Large = small, but small = large?

So, our most recent photography assignement was on aperture. You know that one that really confuses everyone. What we learned the night of our lesson is that photography light is measured in steps. There is actually some geometry involved in the calculation of the f-stops, but I certainly don't want to lose anybody with the explanation!

Aperture is a really cool setting on your camera once you realize what you can do with it. Aperture has to do with how wide the lens is open. With a wide open lens (or large aperture which is a small f-stop number), you can decrease the depth of field which gives you that blurred background which is amazing with portrait photography. With a small lens opening (or small aperture which is a large f-stop number), you can increase the depth of field which works well for landscape photography.

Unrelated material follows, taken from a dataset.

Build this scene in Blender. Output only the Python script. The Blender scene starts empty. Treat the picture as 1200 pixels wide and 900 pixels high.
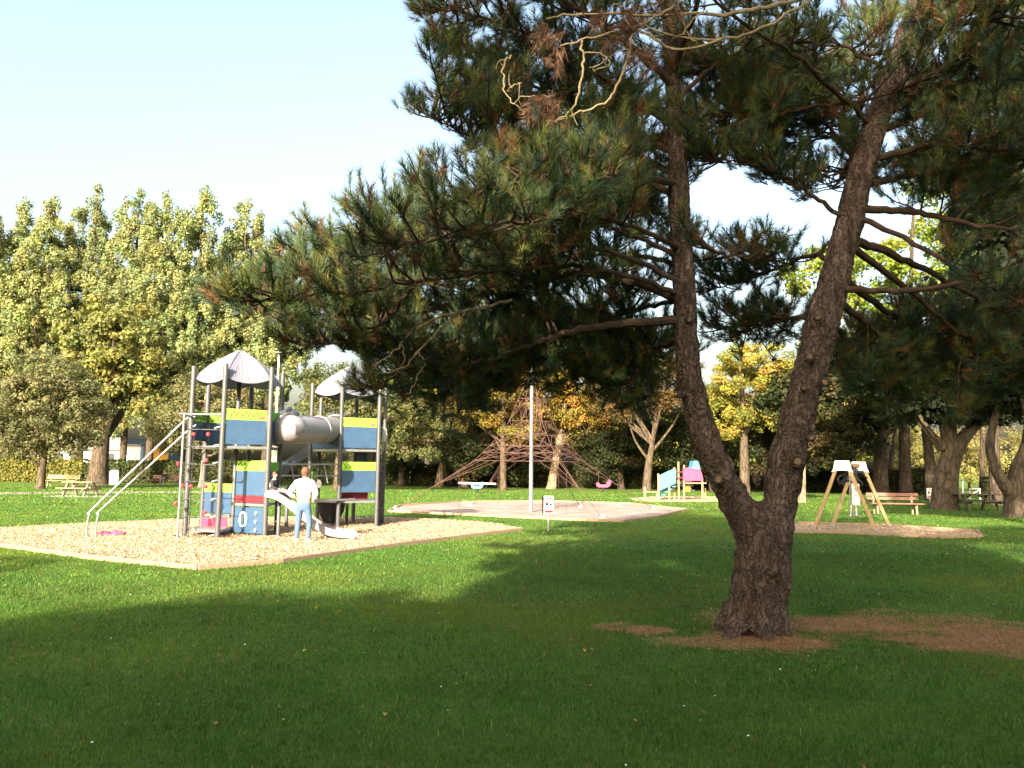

Here are a couple of examples from my 'homework':

Picture #1: this picture was shot at a shutter speed of 1/640s, ISO at 1600 and aperture at f/18. I used a high ISO number because I was under a roof and didn't want the flash to come on. This allowed enough light to come into the lens even though the aperture was small. Notice how clear the background is in this picture.

Picture #2: this picture was shot at a shutter speed of 1/500s, ISO at 100, but with an aperture of f/4.5. Notice the difference between this picture and picture #1?

Picture #3: this picture was shot at a shutter speed of 1/250s, ISO at 100, and aperture of f/4.5. This picture is very similar in its effect as picture #2. Notice the settings of picture #2 and this one.

Picture #4: this picture was shot at a shutter speed of 1/8s, ISO at 100, and aperture of f/22. Notice the difference?

The great thing about digital is the ability to play around with settings, take as many pictures as you want, and not having to pay for film processing! Back when I was using film, I would never have taken as many pictures as I do today.

Are you ready to move your camera off of auto and give manual a try? Remember that large aperture = small number = decreases depth of field. Then on the other end, small aperture = large number = increases depth of field.

Let me know if you post pictures on your blog giving this a try! Happy picture taking!